Recently I met Jamal Nusseibeh, a Palestinian-American lawyer who has a PhD from Columbia University. He is a barrister, trained in the UK, and was a professor at Al-Quds University in Jerusalem for a number of years. On 6 January he wrote an excellent article in Time magazine entitled “Only U.S.-Led Intervention Can Bring Peace to the Middle East”, in which he said:

“The current humanitarian and political disaster unfolding in Israel and the Palestinian territories requires immediate international intervention … the U.S. should lead a multilateral peace-keeping force, with regional Arab and international allies, to physically intervene in Gaza and the West Bank and end hostilities within a political framework which will resolve the Arab-Israeli conflict. While this may sound far-fetched, it is the only realistic solution to a long-standing and intractable problem, and it would be in U.S. interests”.

Is it not ironic?
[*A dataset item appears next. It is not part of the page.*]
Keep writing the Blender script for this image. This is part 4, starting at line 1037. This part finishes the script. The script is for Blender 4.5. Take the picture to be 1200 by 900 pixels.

There we were in May, when we thought a two-state solution would never happen, yet the horrors of 7 October and the four months since then could actually lead to a two-state solution that will bring peace to the region, peace to Israel, the creation of a Palestinian state, and democracy and security for all. We in the UK have a major part to play in this. We might not be a superpower anymore but we are a global power. We are at the top table of the world, whether at the UN Security Council P5, the G7, the G20 or NATO.

I conclude with this. I was very fortunate to have known Archbishop Desmond Tutu. We were fellow fellows at Sidney Sussex College, my college at Cambridge, and at Kellogg College at Oxford. We used to address each other in our correspondence as “Fellow fellow”. I once said to him, “You knew Nelson Mandela really well. What was so great about Nelson Mandela? What made him so special? What made him such a great leader?” He said that Nelson Mandela was magnanimous. Cyrus the Great was magnanimous.

This week, on 30 January, we remembered Mahatma Gandhi, because that was the day that he was assassinated. My grandmother, Rati Bilimoria, was in the house next door—I have known about that from my childhood. That one man stood against the British Empire and he defeated it because he believed in might versus right. He believed in non-violence and said, “I am prepared to die, but there is no cause for which I am prepared to kill”.

We say “never again”, but history keeps repeating itself. We must stop this violence. Shalom means peace. The vast majority of Muslims and Jews want peace, and we have to strive for peace in the Middle East right now. We have to believe in it. As Mahatma Gandhi said, our beliefs become our thoughts, our thoughts become our words, our words become our actions, our actions become our habits and our habits form our character. This time, in commemorating Holocaust Memorial Day 2024, we must believe “never again” more than ever.